Herb garden
Herb garden
Image: Penn State

Herb garden adds flavor to campus

Students with a keen sense of taste may have spotted a fresh difference in the food on campus lately.

That’s because Housing and Food Services is incorporating seasonings from the campus herb garden into its recipes. In its second season, the garden, on the East side of the Olmsted Building, grows traditional herbs – basil, dill, parsley, cilantro, and rosemary – and vegetables –  lettuce, onions, carrots, cucumbers, and beans, among others. 

Some of the seasonings are finding their way into assorted dishes in Stacks Market, the campus food court. Fresh flat-leaf parsley, oregano, and thyme are dried or frozen over the summer and used in the fall. “The herbs we dry here turn out better than anything you can get in a can,” said Greg Schiavoni, assistant director of Housing and Food Services.

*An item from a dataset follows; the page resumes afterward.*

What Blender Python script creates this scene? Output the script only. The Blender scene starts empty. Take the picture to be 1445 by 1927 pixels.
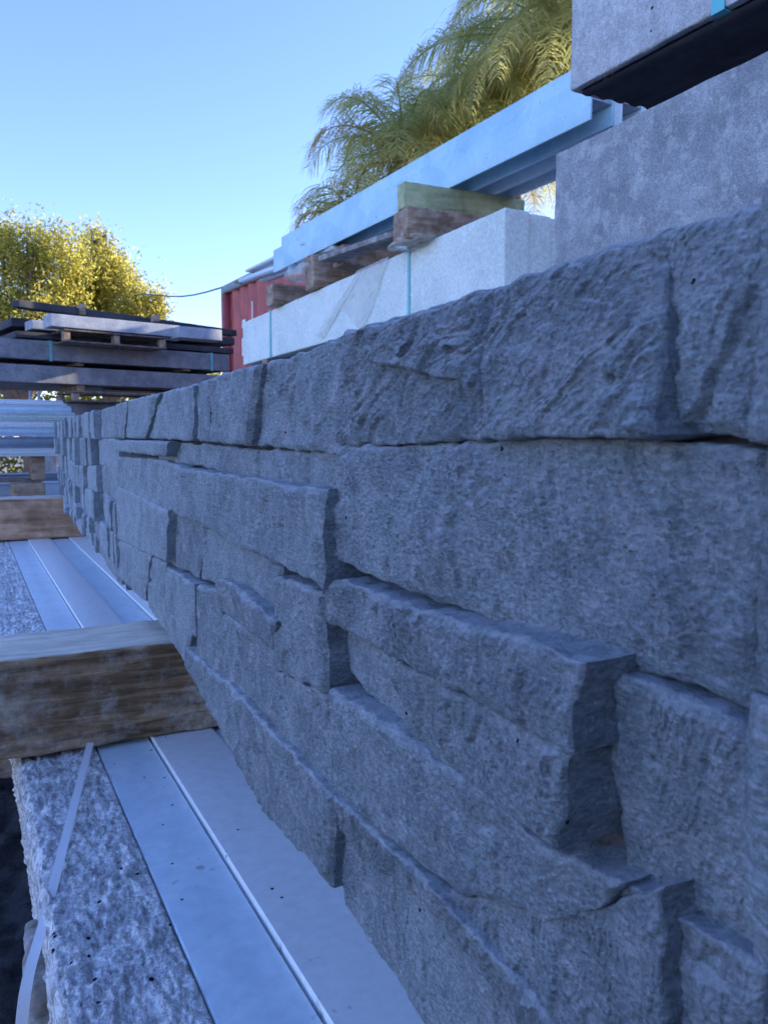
import bpy, bmesh, math, random
import numpy as np
from mathutils import Vector, Matrix
from math import sin, cos, tan, atan, radians, sqrt, pi

# ---------------------------------------------------------------- camera, sky, sun, exposure
S = bpy.context.scene
C = S.collection
FPX, PITCH, YAW = 1447.0, radians(5.585), radians(25.79)
cam = bpy.data.cameras.new('camera'); camo = bpy.data.objects.new('camera', cam); C.objects.link(camo)
S.camera = camo
camo.location = (0, 0, 0); camo.rotation_euler = (pi / 2 - PITCH, 0, -YAW)
cam.sensor_fit = 'VERTICAL'; cam.sensor_height = 36.0; cam.lens = FPX / 1927 * 36
cam.clip_start = 0.005; cam.clip_end = 600
cam.dof.use_dof = True; cam.dof.focus_distance = 0.33; cam.dof.aperture_fstop = 50.0

SUN_AZ, SUN_EL = radians(90), radians(15)          # azimuth from +Y towards +X
W = bpy.data.worlds.new('World'); S.world = W; W.use_nodes = True
nt = W.node_tree; bg = nt.nodes['Background']
sky = nt.nodes.new('ShaderNodeTexSky'); sky.sky_type = 'NISHITA'; sky.sun_disc = False
sky.sun_elevation = SUN_EL; sky.sun_rotation = SUN_AZ
sky.air_density = 1.0; sky.dust_density = 0.0; sky.ozone_density = 5.0
tint = nt.nodes.new('ShaderNodeMix'); tint.data_type = 'RGBA'; tint.blend_type = 'MULTIPLY'; tint.inputs[0].default_value = 1
tint.inputs[7].default_value = (1.16, .90, 1.05, 1)      # the camera's cool white balance
nt.links.new(sky.outputs[0], tint.inputs[6]); nt.links.new(tint.outputs[2], bg.inputs['Color']); bg.inputs['Strength'].default_value = 0.15
sl = bpy.data.lights.new('sun', 'SUN'); so = bpy.data.objects.new('sun', sl); C.objects.link(so)
sl.energy = 3.2; sl.angle = radians(0.5); sl.color = (1.0, 0.86, 0.64)
sdir = Vector((sin(SUN_AZ) * cos(SUN_EL), cos(SUN_AZ) * cos(SUN_EL), sin(SUN_EL)))
so.rotation_euler = sdir.to_track_quat('Z', 'Y').to_euler()
S.view_settings.view_transform = 'Standard'; S.view_settings.look = 'None'
S.view_settings.exposure = 1.78; S.view_settings.gamma = 1.0
S.view_settings.use_curve_mapping = False
S.cycles.use_denoising = True
S.cycles.max_bounces = 8; S.cycles.transparent_max_bounces = 16

# ---------------------------------------------------------------- geometry of the view (to find real positions)
_F = np.array([sin(YAW) * cos(PITCH), cos(YAW) * cos(PITCH), -sin(PITCH)])
_R = np.array([cos(YAW), -sin(YAW), 0.0]); _U = np.cross(_R, _F)
def ray(x, y): return _F + _R * (x - 722.5) / FPX + _U * (963.5 - y) / FPX
def on(x, y, ax, v):                                # point of a photo pixel on a world plane
    r = ray(x, y); return r * v / r[ax]
def at(x, y, depth): return ray(x, y) * depth
def proj(p):
    p = np.asarray(p, float); z = p @ _F
    return np.stack([722.5 + FPX * (p @ _R) / z, 963.5 - FPX * (p @ _U) / z], -1)
def dirv(a): a = radians(a); return np.array([sin(a), cos(a), 0.0])   # heading from +Y towards +X

# ---------------------------------------------------------------- noise
_rs = np.random.RandomState(7)
_perm = _rs.permutation(512).astype(np.int64)
_grad = _rs.normal(size=(512, 3)); _grad /= np.linalg.norm(_grad, axis=1, keepdims=True)
def perlin(p):
    p = np.asarray(p, float); i = np.floor(p).astype(np.int64); f = p - i
    u = f * f * f * (f * (f * 6 - 15) + 10); out = 0
    for dx in (0, 1):
        for dy in (0, 1):
            for dz in (0, 1):
                h = _perm[(i[..., 0] + dx) & 511]
                h = _perm[(h + i[..., 1] + dy) & 511]
                h = _perm[(h + i[..., 2] + dz) & 511]
                g = _grad[h]
                d = g[..., 0] * (f[..., 0] - dx) + g[..., 1] * (f[..., 1] - dy) + g[..., 2] * (f[..., 2] - dz)
                w = (u[..., 0] if dx else 1 - u[..., 0]) * (u[..., 1] if dy else 1 - u[..., 1]) * (u[..., 2] if dz else 1 - u[..., 2])
                out = out + d * w
    return out * 1.6
def fbm(p, oct=3, gain=.5):
    p = np.asarray(p, float); a, s, o = 1.0, 1.0, 0
    for k in range(oct):
        o = o + a * perlin(p * s + 17.3 * k); a *= gain; s *= 2.03
    return o

# ---------------------------------------------------------------- object helpers
def link(name, V, Fc, mat, parent=None, smooth=True, sharp=50):
    me = bpy.data.meshes.new(name)
    V = np.asarray(V, np.float64); Fc = np.asarray(Fc, np.int32)
    me.vertices.add(len(V)); me.vertices.foreach_set('co', V.astype(np.float32).ravel())
    n, k = Fc.shape
    me.loops.add(n * k); me.loops.foreach_set('vertex_index', Fc.ravel())
    me.polygons.add(n); me.polygons.foreach_set('loop_start', np.arange(0, n * k, k, dtype=np.int32))
    if smooth: me.polygons.foreach_set('use_smooth', np.ones(n, bool))
    me.update(calc_edges=True)
    if smooth and sharp: me.set_sharp_from_angle(angle=radians(sharp))
    me.validate()
    o = bpy.data.objects.new(name, me); C.objects.link(o)
    if mat: me.materials.append(mat)
    if parent:
        o.parent = parent; o.matrix_parent_inverse = parent_inv(parent)
    return o
def parent_inv(p):
    M = Matrix.Translation(p.location) if p.type == 'EMPTY' else Matrix()
    return M.inverted()
def tag(o, label=None, cat=None, group=None, kind=None):
    for k, v in (('label', label), ('category', cat), ('group', group), ('kind', kind)):
        if v: o[k] = v
    return o
def thing(name, loc, label, cat, group=None):
    o = bpy.data.objects.new(name, None); C.objects.link(o); o.empty_display_size = .05
    o.location = tuple(float(c) for c in loc); return tag(o, label, cat, group)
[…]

Housing and Food Services recently served salad from the garden for a University Park function held on campus. Participants could taste the difference between the fresh salad and store-bought salad when given some of each, said Schiavoni. “It’s nice to use anything fresh and sustainable,” said Schiavoni. “We’re glad we can make a difference.” He would use more of the garden’s produce, but Stack’s is closed during much of the summer growing season.

The garden also serves as a food reserve available to the campus community; students, faculty and staff can freely take produce. Those who benefit from the produce are encouraged to keep others in mind and take only what they will use, and volunteer time to help maintain the garden. Each April, a volunteer work day held in conjunction with Earth Day kicks off the growing season.

The Penn State Harrisburg Conservation Committee landscaping subcommittee developed and maintains the garden. Following the theme of sustainability, the project showcases resource conservation by using reclaimed materials from campus locations.  “Some materials continue serving their original purpose while some have been altered to provide a completely different function,” said Jason Zubler, co-chair of the Conservation Committee.  Mulch from wood waste, slate floor tile stepping stones, compost bins constructed from scrap lumber and shipping pallets, and trash can planters are examples of recycled materials used in the garden.  Housing and Food Services purchased most of the garden’s plant materials.

The Conservation Committee leads several campus programs: Trash to Treasure sells for reuse students’ unwanted items at the end of the academic year; food waste composting, run in partnership with Housing and Food Services; and an office supply recycling program to reuse ink and toner cartridges, rechargeable batteries, cell phones, and chargers.